Le Parti communiste chinois et certains partis indépendantistes entretiennent effectivement des relations de proximité. La Chine a développé ces dix dernières années son influence dans le Pacifique pour poursuivre un certain nombre d’objectifs, que ce soit la réduction des soutiens de Taïwan, le développement de ses liens commerciaux ou contrer les influences australiennes, mais surtout américaines.
Et la Nouvelle-Calédonie, depuis plusieurs décennies, fait l’objet de convoitises d’un certain nombre de puissances étrangères parce qu’elle profite d’une position géographique extrêmement avantageuse et de ressources naturelles qui peuvent être rentables, si elles sont correctement utilisées.
La Chine a donc un regard tout à fait intéressé sur ce territoire français et a tenté de s’ingérer dans ses affaires, mais de manière beaucoup plus discrète que lors des précédents référendums.
Aujourd’hui, cette ingérence est moins perceptible, nettement moins que l’ingérence azerbaïdjanaise. Mais il est évident qu’il faut rester attentif aux manœuvres chinoises dans la région, puisque ces dernières années, l’Empire du Milieu a démontré qu’il était extrêmement efficace pour développer son influence dans le Pacifique océanien.
Des banderoles pro-Kremlin ont également été aperçues en Nouvelle-Calédonie. Quel rôle joue Moscou ?

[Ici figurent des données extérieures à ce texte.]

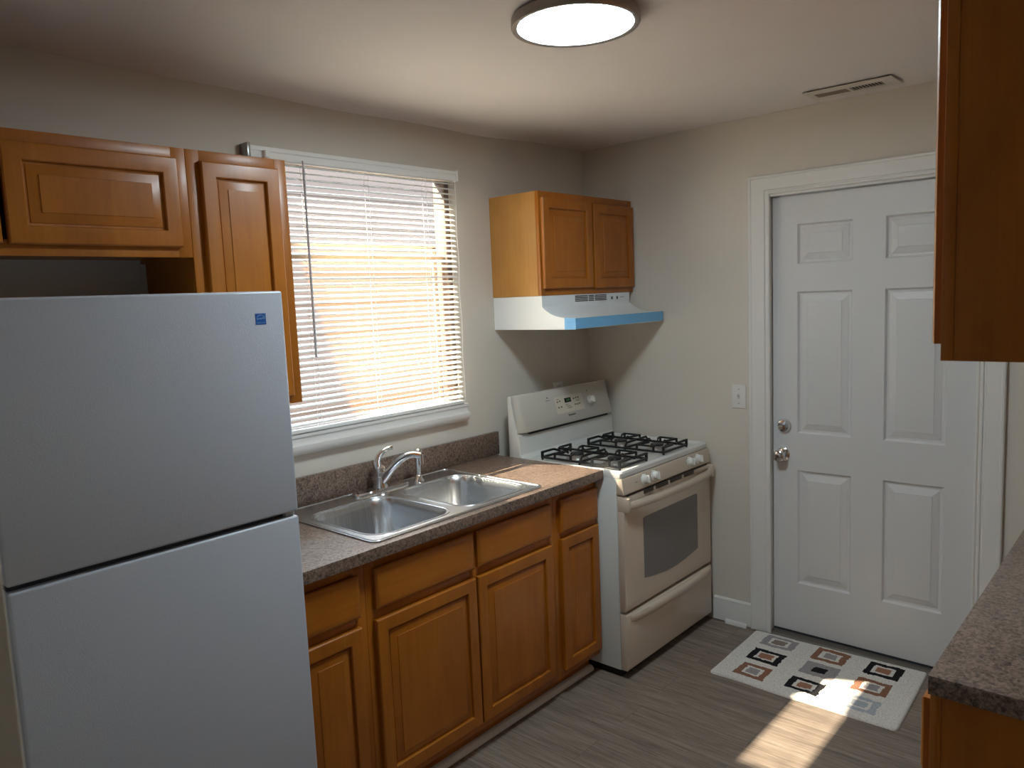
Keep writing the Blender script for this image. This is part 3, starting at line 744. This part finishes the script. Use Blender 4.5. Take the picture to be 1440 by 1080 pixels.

L’implication de Moscou est beaucoup moins perceptible que celle de l’Azerbaïdjan. Pour autant, l’influence qu’ont pu exercer un certain nombre de comptes sur les réseaux sociaux en faveur des militants indépendantistes, en critiquant notamment l’action de l’État ou en visant des personnalités loyalistes est un modus operandi qu’on peut retrouver dans des zones où la Russie a été extrêmement présente et a obtenu gain de cause. Je pense en particulier à l’Afrique. À ce stade, il faut rester attentif à ce que Moscou ne fasse pas dans le Pacifique avec la France ce qu’elle a fait en Afrique, notamment parce que dans cette zone et surtout en Nouvelle-Calédonie, la France est souveraine.